Der Präsident der Brasilianischen Zentralbank, Roberto Campois Neto, hat auch eine klare Vorstellung, was der Zweck der Plattform sein soll. Auf einem Seminar Anfang Juni erklärte er, dass “digitale Zahlungen nur ein kleiner Teil sind”. Für die meisten Arten von Zahlungen, auch grenzübergreifende, gebe es bereits zufriedenstellende Lösungen.
Vielmehr gehe es darum, ein effizienteres und inklusiveres Finanzsystem zu bilden, welches über Smart Contracts mit anderen Finanzsystemen in Brasilien und der ganzen Welt kommunizieren kann. Dank tokenisierten Assets und Smart Contracts sollen etwa Käufe von Immobilien, im In- und Ausland, sowie von Autos erheblich beschleunigt werden.
Campos Neto möchte daher, dass die Plattform der Zentralbank kompatibel mit den Dezentralen Finanzen (DeFi) auf Blockchains wie Ethereum, Solana oder Polkadot ist. Seine Vision ist es, dass Brasilianer die digitale Währung der Zentralbank nutzen, um mit DeFi-Apps dezentrale Assets zu kaufen. Der digitale Real soll der Startpunkt sein, über den Brasilianer in den DeFi-Markt eintreten.
Natürlich bleibt eine Zentralbank eine Zentralbank. Sie kann gar nicht die Kontrolle in einem Maß abgeben, das typisch für Kryptowährungen ist. Indem Brasiliens Zentralbank aber auf maximale Kompatibilität mit gängigen offenen Blockchains setzt, kommt sie dem Ideal von Krypto so weit entgegen, wie dies einer Institution wie ihr nur möglich ist.

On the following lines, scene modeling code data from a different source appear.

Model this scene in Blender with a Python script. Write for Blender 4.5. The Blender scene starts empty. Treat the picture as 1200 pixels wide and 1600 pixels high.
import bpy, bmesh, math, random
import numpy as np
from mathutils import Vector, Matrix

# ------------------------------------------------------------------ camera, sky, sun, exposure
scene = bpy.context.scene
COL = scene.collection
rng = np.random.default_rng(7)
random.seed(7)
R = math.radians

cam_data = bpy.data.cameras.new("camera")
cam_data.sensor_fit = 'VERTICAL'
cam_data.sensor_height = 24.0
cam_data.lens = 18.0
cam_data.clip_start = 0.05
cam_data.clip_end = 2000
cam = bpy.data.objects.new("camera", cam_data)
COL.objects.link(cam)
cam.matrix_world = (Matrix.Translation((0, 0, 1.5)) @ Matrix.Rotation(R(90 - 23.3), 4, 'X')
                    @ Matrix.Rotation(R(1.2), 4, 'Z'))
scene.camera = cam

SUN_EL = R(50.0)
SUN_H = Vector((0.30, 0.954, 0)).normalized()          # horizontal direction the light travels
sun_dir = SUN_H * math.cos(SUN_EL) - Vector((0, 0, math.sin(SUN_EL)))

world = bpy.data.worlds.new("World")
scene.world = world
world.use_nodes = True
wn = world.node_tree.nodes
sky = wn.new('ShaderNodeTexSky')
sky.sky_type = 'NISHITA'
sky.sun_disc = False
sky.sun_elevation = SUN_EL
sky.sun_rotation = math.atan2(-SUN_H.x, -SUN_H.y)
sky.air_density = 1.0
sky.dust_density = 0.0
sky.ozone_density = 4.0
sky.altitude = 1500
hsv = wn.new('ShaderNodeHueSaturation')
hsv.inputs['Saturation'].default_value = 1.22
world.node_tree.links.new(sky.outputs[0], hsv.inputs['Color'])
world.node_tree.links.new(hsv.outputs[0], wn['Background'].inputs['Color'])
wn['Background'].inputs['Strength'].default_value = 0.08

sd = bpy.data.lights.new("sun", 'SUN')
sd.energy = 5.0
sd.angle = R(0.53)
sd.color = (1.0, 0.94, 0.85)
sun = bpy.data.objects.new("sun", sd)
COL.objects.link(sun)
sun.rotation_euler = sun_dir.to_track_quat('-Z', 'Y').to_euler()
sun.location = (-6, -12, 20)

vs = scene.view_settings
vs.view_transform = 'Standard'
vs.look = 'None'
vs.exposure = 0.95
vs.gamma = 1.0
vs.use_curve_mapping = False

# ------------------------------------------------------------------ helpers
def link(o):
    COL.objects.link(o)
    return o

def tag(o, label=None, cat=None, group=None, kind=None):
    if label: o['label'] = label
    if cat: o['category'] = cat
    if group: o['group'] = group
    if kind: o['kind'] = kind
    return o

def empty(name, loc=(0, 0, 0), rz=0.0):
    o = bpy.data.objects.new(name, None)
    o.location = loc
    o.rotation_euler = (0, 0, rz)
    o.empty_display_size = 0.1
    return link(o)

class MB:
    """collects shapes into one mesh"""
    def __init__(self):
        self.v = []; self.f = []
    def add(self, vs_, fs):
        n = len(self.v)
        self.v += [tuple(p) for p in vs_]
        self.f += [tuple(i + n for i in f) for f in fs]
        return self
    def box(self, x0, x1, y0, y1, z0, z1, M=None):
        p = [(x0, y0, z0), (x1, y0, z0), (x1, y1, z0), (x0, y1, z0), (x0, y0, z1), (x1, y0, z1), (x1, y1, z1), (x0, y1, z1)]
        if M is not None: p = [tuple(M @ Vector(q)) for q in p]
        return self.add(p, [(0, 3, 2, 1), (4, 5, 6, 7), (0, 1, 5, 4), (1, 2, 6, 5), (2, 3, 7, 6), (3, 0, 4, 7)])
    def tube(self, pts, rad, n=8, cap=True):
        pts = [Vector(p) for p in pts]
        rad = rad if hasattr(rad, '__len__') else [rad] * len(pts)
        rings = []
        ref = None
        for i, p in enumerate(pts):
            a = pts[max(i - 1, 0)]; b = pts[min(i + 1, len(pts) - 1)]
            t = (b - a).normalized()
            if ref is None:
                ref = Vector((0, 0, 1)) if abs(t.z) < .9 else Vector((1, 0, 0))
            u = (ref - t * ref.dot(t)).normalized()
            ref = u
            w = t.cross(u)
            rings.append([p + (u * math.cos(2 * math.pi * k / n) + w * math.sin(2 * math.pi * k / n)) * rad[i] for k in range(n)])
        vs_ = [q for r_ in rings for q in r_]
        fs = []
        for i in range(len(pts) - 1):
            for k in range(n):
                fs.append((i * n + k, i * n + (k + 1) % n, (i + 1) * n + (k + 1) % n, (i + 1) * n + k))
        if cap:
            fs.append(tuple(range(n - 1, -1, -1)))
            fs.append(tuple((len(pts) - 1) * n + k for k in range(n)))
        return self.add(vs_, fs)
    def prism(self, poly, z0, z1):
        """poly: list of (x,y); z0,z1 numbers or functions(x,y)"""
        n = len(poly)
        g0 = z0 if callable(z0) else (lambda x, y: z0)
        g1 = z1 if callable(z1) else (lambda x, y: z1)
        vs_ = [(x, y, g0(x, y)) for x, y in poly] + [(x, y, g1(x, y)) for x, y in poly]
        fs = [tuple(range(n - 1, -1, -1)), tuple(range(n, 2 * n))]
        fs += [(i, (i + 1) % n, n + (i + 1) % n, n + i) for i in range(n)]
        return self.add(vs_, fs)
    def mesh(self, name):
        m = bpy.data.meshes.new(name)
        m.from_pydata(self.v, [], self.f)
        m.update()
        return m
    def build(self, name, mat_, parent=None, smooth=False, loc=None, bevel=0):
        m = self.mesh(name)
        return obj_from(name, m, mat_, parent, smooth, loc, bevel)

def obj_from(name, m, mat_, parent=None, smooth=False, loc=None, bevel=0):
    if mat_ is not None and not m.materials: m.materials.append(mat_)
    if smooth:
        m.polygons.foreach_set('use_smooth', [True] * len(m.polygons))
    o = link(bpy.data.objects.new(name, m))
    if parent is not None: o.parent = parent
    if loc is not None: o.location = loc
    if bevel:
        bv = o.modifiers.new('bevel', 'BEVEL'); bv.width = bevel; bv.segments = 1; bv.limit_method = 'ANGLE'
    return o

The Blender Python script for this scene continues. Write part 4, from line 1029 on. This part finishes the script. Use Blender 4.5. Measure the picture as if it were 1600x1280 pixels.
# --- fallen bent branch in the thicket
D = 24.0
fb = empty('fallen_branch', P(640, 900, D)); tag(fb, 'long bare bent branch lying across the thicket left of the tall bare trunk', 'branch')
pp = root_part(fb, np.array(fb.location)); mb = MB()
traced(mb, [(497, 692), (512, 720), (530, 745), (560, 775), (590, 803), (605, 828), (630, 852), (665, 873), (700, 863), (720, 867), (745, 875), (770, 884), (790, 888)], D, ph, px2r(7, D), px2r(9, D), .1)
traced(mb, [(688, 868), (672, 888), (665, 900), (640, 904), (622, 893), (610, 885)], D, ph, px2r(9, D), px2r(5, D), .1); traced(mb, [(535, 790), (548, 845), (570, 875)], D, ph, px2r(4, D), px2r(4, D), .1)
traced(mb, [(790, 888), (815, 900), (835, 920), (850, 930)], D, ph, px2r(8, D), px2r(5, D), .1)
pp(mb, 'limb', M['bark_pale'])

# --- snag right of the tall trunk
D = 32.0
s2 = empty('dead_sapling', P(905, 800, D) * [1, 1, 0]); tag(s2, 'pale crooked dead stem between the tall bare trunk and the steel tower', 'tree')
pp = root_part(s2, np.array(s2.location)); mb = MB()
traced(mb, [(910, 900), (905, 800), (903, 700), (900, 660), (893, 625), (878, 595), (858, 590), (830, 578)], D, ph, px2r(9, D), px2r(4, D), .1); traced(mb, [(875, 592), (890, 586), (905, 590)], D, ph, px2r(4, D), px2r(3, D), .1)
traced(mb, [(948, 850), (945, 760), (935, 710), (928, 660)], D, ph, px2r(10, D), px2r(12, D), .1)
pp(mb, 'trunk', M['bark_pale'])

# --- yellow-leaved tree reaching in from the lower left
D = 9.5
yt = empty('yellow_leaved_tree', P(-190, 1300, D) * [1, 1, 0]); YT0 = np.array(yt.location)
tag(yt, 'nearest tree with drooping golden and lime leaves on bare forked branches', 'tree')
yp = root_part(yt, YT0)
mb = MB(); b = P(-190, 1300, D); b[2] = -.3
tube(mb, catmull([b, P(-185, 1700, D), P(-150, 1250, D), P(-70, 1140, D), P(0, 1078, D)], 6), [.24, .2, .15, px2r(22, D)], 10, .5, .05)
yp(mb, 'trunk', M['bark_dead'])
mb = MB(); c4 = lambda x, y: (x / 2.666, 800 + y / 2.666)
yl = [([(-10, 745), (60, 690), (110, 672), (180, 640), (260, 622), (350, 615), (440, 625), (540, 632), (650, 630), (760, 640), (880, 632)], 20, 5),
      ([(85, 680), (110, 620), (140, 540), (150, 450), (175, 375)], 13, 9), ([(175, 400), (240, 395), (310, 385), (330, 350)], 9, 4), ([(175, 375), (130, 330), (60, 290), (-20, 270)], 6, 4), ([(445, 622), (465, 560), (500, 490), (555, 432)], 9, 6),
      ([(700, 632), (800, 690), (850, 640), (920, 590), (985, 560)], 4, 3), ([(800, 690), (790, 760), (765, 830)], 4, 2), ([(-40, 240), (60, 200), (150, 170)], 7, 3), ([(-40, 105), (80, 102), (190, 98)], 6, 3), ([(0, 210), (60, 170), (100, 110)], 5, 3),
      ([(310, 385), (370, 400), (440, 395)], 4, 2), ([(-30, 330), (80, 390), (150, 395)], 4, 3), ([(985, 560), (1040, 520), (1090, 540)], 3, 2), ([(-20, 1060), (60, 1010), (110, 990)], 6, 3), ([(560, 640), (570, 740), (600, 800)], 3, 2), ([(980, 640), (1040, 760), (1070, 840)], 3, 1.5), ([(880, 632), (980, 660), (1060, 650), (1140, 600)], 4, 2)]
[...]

Vor allem aber erkennt die Zentralbank, dass eine CBDC nicht einfach nur eine digitale Variante von Real, Dollar oder Euro sein sollte, sondern eine Plattform für Token oder Smart Contracts – und dass eine solche Plattform am stärksten wird, je besser sie bestehende Netzwerkeffekte mitnehmen kann. Damit ist sie ihren Kollegen in Frankfurt um einige Jahre voraus.